SIFMA tells SEC that fiduciary standard would cost a bundle

Jul 7, 2013 @ 12:01 am

By Mark Schoeff Jr.

A leading Wall Street trade organization told the Securities and Exchange Commission last week that raising investment advice standards for brokers would force individual firms to spend millions of dollars to upgrade their compliance systems.

The companies are willing to absorb the increased costs as long as new rules are written to accommodate the brokerage business model, according to the Securities Industry and Financial Markets Association.

In a letter SIFMA sent to the SEC last Friday, the organization said that nine of its member firms estimated that it would cost each of them $5 million annually to upgrade their compliance, supervision and training systems.

Another seven firms estimated that if brokers were to adopt disclosure forms similar to those that investment advisers use at the beginning of a client relationship, it would cost about $3 million per firm annually.


The SIFMA letter was in response to an SEC request for information for a cost-benefit analysis the agency is conducting of a potential uniform fiduciary standard for retail investment advice. The deadline for comment letters was last Friday. The agency will use the regulatory impact study to determine whether to proceed with a rule.

The Dodd-Frank financial reform law gave the SEC the authority to require that anyone providing advice act in their clients' best interests, the fiduciary standard that investment advisers already meet. Brokers currently adhere to a less stringent suitability standard that requires that investment products they sell fit an investor's financial needs and risk profile.

“We remain broadly supportive of pursuing a uniform fiduciary standard,” Kevin Carroll, SIFMA's associate general counsel, said in an interview last week previewing the SIFMA letter. “The cost estimates don't change that view.”

He added that if the SEC promulgates a fiduciary-duty rule, “the standard needs to be established in an appropriate manner that recognizes the differences in the broker-dealer business model.”
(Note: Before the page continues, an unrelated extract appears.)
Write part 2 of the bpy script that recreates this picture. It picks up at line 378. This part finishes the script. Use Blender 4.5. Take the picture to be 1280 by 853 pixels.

The Investment Advisers Act of 1940 — which provides the fiduciary standard under which investment advisers currently work — can't be extended to brokers, according to Mr. Carroll.

For instance, an adviser's relationship with a client is continuous, but a broker's is episodic. In addition, the law requires advisers to eliminate or avoid conflicts of interest, while brokers must acknowledge them.


“We're looking for rules that recognize and provide guidance about how conflicts could be managed and disclosed consistent with [acting in] the best interest of retail clients,” Mr. Carroll said.

In its comment letter, the National Association of Insurance and Financial Advisors said a uniform-fiduciary-duty rule would harm middle-income investors.

The group released a survey showing that 84% of financial advisers said that their business costs would increase if the SEC lifted the advice bar.

The poll indicated that 43.9% of the respondents would pass on the higher costs to their clients by imposing or increasing fees, while another 48% said they would limit their practice to clients with a minimum amount of assets.

NAIFA and The American College of Financial Services conducted the online poll of 2,419 NAIFA members, school alumni and other financial professionals May 20-29. About two-thirds of NAIFA's approximately 41,000 members are registered representatives of broker-dealers and mostly sell variable annuities, variable life insurance and mutual funds.

NAIFA emphasized that 83% of the advisers surveyed said that the majority of their clients have investment portfolios of less than $250,000, and more than half serve clients with less than $100,000 in their accounts.

NAIFA argued that raising the broker advice standard to the fiduciary-duty level would increase compliance costs and force them to abandon investors with modest assets.


The Consumer Federation of America warned the SEC not to water down the fiduciary duty.

“We are frankly concerned that unless the commission is prepared to abandon its past propensity to protect the broker-dealer business model at the expense of protecting investors, it will be incapable of developing a fiduciary standard for brokers that truly puts the interests of investors first,” Barbara Roper, the CFA's director of investor protection, wrote in its comment letter.

In a June 27 letter to the SEC, Massachusetts Secretary of the Commonwealth William Galvin asserted that average investors are hurt by brokers who do not have to act in their best interests but rather can sell high-commission, risky alternative investment products as long as they meet the suitability parameters.

He cited a 2010 Massachusetts case in which investors lost $5.7 million on fraudulent private-placement notes. He encouraged the SEC to find similar data about losses investors incurred due to bad advice from brokers.

“I urge the commission not to capitulate to industry advocates and the courts that would relegate investor protection to a "bean counter' analysis concerned with the quantification of industry costs to the exclusion of the harmed warm-blooded investor,” wrote Mr. Galvin, Massachusetts' chief securities regulator.